Requirements. Write the data below out exactly as it stands. Do not include the pictures.

Provided material.
========
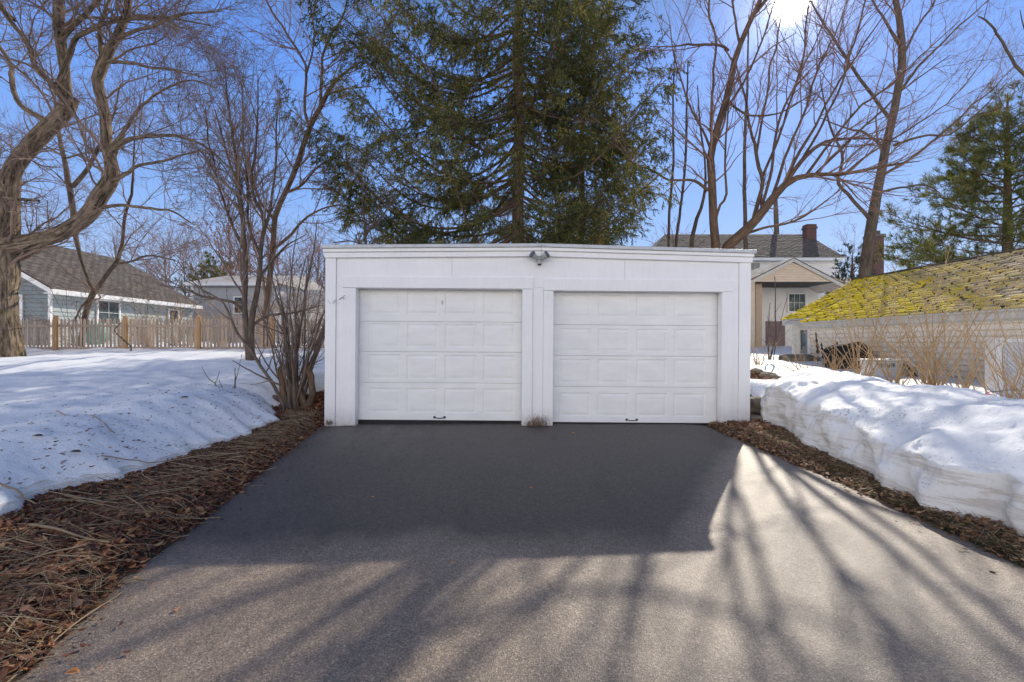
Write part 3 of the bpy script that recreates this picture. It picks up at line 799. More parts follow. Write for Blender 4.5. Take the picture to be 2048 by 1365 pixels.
# twin flood lamp under the peak
fl = thing('flood_light', 'grey twin-head flood light fixed under the garage peak', 'light', loc=tuple(np.array([gx_(1078), GY - .03, gz_(520)])))
bx, bz = gx_(1078), gz_(516)
fy = GY - .064
tubes('base_plate', [(np.array([[[bx, fy+.06, bz-.03], [bx, fy-.01, bz-.03], [bx, fy-.03, bz-.03], [bx, fy-.032, bz-.03]]]), np.array([[.055, .055, .045, .001]]), 18)], M['lamp_grey'], fl)
for s in (-1, 1):
    d = np.array([s*.72, -.35, .52]); d /= np.linalg.norm(d); c = np.array([bx + s*.025, fy-.05, bz-.035])
    pp = np.stack([c + d*q for q in (0, .03, .05, .09, .135, .137)])[None]
    hd = tubes('lamp_head', [(pp, np.array([[.016, .02, .034, .048, .062, .052]]), 18)], M['lamp_grey'], fl)
    qq = np.stack([c + d*q for q in (.118, .135, .146, .148)])[None]
    rim = tubes('lens', [(qq, np.array([[.060, .0635, .056, .001]]), 18)], M['lamp_dark']); rim.parent = hd; rim.location = (0, 0, 0)
pp = np.array([[[bx, fy-.03, bz-.05], [bx, fy-.05, bz-.075], [bx, fy-.055, bz-.10], [bx, fy-.055, bz-.115]]])
tubes('sensor', [(pp, np.array([[.022, .036, .038, .034]]), 16)], M['lamp_grey'], fl)
pp = np.array([[[bx, fy-.055, bz-.113], [bx, fy-.055, bz-.128], [bx, fy-.055, bz-.138], [bx, fy-.055, bz-.141]]])
tubes('sensor_lens', [(pp, np.array([[.034, .033, .022, .001]]), 16)], M['black_iron'], fl)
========
Exercise output.
Write part 3 of the bpy script that recreates this picture. It picks up at line 799. More parts follow. Write for Blender 4.5. Take the picture to be 2048 by 1365 pixels.
# twin flood lamp under the peak
fl = thing('flood_light', 'grey twin-head flood light fixed under the garage peak', 'light', loc=tuple(np.array([gx_(1078), GY - .03, gz_(520)])))
bx, bz = gx_(1078), gz_(516)
fy = GY - .064
tubes('base_plate', [(np.array([[[bx, fy+.06, bz-.03], [bx, fy-.01, bz-.03], [bx, fy-.03, bz-.03], [bx, fy-.032, bz-.03]]]), np.array([[.055, .055, .045, .001]]), 18)], M['lamp_grey'], fl)
for s in (-1, 1):
    d = np.array([s*.72, -.35, .52]); d /= np.linalg.norm(d); c = np.array([bx + s*.025, fy-.05, bz-.035])
    pp = np.stack([c + d*q for q in (0, .03, .05, .09, .135, .137)])[None]
    hd = tubes('lamp_head', [(pp, np.array([[.016, .02, .034, .048, .062, .052]]), 18)], M['lamp_grey'], fl)
    qq = np.stack([c + d*q for q in (.118, .135, .146, .148)])[None]
    rim = tubes('lens', [(qq, np.array([[.060, .0635, .056, .001]]), 18)], M['lamp_dark']); rim.parent = hd; rim.location = (0, 0, 0)
pp = np.array([[[bx, fy-.03, bz-.05], [bx, fy-.05, bz-.075], [bx, fy-.055, bz-.10], [bx, fy-.055, bz-.115]]])
tubes('sensor', [(pp, np.array([[.022, .036, .038, .034]]), 16)], M['lamp_grey'], fl)
pp = np.array([[[bx, fy-.055, bz-.113], [bx, fy-.055, bz-.128], [bx, fy-.055, bz-.138], [bx, fy-.055, bz-.141]]])
tubes('sensor_lens', [(pp, np.array([[.034, .033, .022, .001]]), 16)], M['black_iron'], fl)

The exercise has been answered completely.